Find the word "script" in the records below. List each line containing it.

****************

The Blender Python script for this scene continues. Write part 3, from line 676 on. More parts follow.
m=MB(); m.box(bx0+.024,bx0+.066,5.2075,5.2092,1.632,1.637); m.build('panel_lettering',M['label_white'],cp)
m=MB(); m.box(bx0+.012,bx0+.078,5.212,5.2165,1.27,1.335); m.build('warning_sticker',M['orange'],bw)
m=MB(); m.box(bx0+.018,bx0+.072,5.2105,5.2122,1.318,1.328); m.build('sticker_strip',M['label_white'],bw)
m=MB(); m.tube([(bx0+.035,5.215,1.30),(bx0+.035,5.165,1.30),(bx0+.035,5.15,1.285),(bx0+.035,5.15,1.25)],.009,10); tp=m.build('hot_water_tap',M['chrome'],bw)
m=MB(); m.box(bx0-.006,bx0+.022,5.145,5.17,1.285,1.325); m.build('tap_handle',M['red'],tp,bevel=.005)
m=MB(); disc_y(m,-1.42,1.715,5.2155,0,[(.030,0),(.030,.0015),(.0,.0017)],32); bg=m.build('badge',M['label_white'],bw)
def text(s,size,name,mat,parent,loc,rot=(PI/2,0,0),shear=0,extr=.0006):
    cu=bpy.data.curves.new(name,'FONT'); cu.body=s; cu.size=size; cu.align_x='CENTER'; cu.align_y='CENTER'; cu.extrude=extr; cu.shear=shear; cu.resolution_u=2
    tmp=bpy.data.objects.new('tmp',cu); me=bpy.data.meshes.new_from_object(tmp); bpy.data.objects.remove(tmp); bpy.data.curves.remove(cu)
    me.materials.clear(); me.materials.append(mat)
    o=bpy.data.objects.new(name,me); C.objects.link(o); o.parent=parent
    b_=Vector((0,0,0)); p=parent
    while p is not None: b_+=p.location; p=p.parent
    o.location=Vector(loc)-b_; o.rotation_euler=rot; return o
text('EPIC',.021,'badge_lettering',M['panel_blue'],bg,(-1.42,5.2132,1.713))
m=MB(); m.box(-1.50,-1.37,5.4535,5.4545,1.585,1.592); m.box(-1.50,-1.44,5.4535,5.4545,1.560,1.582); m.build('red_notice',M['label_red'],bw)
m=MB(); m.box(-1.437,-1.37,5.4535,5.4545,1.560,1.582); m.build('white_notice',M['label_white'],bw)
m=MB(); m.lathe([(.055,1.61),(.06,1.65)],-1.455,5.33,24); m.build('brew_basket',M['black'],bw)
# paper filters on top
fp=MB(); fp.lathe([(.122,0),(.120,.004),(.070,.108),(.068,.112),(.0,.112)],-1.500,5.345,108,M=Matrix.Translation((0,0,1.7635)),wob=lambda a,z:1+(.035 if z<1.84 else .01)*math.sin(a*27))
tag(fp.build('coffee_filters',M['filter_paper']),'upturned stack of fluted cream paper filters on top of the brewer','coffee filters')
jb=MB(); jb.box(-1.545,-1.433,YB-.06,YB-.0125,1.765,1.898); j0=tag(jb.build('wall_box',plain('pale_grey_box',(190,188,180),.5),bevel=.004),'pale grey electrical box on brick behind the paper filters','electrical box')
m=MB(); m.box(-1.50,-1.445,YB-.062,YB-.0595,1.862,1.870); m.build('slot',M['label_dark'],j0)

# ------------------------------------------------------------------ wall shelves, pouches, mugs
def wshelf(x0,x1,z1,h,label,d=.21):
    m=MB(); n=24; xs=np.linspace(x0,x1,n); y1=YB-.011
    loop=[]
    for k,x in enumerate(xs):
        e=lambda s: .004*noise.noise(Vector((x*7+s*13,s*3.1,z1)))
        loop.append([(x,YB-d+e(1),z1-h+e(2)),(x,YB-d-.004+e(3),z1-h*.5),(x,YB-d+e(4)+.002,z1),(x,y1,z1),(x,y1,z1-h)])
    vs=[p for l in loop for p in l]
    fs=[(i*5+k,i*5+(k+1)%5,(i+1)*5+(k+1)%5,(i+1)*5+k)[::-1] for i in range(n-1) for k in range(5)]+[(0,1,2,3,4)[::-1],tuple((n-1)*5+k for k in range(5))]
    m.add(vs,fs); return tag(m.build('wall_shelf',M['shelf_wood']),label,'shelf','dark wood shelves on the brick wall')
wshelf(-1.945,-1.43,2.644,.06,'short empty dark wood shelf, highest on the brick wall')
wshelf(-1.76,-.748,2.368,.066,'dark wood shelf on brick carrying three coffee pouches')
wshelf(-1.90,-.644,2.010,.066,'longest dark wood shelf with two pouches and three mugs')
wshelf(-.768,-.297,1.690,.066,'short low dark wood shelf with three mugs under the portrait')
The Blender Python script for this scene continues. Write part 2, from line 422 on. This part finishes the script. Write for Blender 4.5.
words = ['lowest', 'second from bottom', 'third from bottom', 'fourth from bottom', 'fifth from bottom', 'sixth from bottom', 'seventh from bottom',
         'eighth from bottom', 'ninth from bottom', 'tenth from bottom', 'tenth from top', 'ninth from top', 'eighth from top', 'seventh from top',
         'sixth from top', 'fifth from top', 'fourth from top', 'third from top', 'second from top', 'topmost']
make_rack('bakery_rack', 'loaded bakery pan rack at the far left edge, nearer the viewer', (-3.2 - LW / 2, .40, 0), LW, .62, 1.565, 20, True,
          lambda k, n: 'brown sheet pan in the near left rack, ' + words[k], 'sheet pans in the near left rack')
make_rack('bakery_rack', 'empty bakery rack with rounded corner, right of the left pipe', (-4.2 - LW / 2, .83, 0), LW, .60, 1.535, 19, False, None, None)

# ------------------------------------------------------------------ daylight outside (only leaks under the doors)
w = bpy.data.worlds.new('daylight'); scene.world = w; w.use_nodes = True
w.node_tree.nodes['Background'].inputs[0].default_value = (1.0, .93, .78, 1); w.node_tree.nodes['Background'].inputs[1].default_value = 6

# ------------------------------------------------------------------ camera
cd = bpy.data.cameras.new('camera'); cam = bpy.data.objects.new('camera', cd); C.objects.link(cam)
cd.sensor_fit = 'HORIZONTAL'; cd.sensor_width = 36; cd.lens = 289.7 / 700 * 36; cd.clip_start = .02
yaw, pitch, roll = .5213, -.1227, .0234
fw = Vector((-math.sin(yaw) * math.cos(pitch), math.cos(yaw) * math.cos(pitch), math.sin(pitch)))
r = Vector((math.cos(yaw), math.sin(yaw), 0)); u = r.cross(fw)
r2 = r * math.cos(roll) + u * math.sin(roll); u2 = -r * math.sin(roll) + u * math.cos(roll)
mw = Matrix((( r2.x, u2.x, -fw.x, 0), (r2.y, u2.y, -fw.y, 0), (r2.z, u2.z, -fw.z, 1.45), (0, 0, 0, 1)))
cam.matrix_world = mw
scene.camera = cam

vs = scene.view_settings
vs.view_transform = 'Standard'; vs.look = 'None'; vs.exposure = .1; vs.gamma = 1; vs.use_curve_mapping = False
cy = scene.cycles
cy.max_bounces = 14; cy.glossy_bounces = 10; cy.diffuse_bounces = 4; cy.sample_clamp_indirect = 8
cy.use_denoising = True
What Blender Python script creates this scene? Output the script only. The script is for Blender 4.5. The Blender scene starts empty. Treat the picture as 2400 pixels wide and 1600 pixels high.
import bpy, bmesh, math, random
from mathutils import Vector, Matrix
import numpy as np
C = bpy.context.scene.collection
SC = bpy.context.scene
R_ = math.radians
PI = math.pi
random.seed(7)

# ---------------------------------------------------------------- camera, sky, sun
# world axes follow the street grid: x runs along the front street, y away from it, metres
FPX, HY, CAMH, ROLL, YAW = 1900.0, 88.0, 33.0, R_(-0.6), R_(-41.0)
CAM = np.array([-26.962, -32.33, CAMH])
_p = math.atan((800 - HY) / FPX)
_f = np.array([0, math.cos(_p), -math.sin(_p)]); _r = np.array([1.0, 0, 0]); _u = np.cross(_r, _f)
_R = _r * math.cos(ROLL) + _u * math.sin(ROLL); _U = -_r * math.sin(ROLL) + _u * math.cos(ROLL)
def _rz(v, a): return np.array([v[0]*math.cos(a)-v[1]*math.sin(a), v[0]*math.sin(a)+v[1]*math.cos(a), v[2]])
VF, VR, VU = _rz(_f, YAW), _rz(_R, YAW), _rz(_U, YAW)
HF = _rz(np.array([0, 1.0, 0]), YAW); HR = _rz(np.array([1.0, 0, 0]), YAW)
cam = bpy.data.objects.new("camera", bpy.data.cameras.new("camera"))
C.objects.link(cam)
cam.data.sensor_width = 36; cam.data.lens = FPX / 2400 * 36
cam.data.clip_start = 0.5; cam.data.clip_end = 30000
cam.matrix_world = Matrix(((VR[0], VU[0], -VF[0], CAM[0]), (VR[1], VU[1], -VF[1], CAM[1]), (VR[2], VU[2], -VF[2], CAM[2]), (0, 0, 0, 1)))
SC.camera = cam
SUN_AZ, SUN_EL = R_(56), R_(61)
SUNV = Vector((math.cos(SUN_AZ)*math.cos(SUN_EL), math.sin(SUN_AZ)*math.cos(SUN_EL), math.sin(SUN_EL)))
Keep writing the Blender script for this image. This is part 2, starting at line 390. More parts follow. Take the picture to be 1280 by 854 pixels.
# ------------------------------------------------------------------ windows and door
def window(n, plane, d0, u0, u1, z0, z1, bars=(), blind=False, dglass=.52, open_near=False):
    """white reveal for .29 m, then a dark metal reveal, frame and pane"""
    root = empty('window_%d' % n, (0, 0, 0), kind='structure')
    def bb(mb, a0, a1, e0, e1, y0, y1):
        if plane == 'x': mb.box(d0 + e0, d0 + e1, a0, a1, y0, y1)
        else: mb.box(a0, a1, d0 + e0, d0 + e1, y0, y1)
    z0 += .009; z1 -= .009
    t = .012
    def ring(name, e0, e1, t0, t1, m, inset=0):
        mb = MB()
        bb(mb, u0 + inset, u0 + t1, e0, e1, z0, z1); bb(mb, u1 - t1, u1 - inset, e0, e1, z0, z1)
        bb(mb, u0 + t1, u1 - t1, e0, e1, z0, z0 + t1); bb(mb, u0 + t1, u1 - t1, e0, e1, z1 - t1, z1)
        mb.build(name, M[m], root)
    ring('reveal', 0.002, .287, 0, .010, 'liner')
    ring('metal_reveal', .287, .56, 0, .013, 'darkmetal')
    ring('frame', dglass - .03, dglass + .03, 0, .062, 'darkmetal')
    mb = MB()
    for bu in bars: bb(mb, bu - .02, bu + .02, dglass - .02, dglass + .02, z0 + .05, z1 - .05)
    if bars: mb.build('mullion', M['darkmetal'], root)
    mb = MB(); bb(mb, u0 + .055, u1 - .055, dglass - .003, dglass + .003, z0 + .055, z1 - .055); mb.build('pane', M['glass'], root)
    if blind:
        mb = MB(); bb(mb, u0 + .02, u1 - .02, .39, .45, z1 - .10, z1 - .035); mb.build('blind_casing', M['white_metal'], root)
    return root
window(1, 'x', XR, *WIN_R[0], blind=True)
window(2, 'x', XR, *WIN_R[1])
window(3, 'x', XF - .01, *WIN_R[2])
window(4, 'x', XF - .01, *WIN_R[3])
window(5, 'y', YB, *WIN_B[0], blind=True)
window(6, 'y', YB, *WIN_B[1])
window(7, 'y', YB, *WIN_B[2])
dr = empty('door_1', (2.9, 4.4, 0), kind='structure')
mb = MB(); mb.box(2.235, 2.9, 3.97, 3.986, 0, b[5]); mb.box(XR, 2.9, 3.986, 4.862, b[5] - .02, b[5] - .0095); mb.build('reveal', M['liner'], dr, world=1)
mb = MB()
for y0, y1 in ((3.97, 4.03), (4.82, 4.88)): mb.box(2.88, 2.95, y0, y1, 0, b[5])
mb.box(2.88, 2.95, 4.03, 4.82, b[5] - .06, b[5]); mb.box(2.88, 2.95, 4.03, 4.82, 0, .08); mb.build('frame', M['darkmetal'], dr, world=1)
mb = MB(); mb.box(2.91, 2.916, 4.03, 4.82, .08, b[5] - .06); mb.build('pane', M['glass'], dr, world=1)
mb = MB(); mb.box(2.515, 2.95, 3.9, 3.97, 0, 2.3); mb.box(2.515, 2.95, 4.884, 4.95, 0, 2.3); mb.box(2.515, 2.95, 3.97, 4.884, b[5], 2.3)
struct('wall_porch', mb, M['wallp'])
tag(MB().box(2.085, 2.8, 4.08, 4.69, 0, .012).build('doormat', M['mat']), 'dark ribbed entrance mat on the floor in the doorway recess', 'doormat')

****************

ANSWER TO THE EXERCISE —
The Blender Python script for this scene continues. Write part 3, from line 676 on. More parts follow.
The Blender Python script for this scene continues. Write part 2, from line 422 on. This part finishes the script. Write for Blender 4.5.
What Blender Python script creates this scene? Output the script only. The script is for Blender 4.5. The Blender scene starts empty. Treat the picture as 2400 pixels wide and 1600 pixels high.
Keep writing the Blender script for this image. This is part 2, starting at line 390. More parts follow. Take the picture to be 1280 by 854 pixels.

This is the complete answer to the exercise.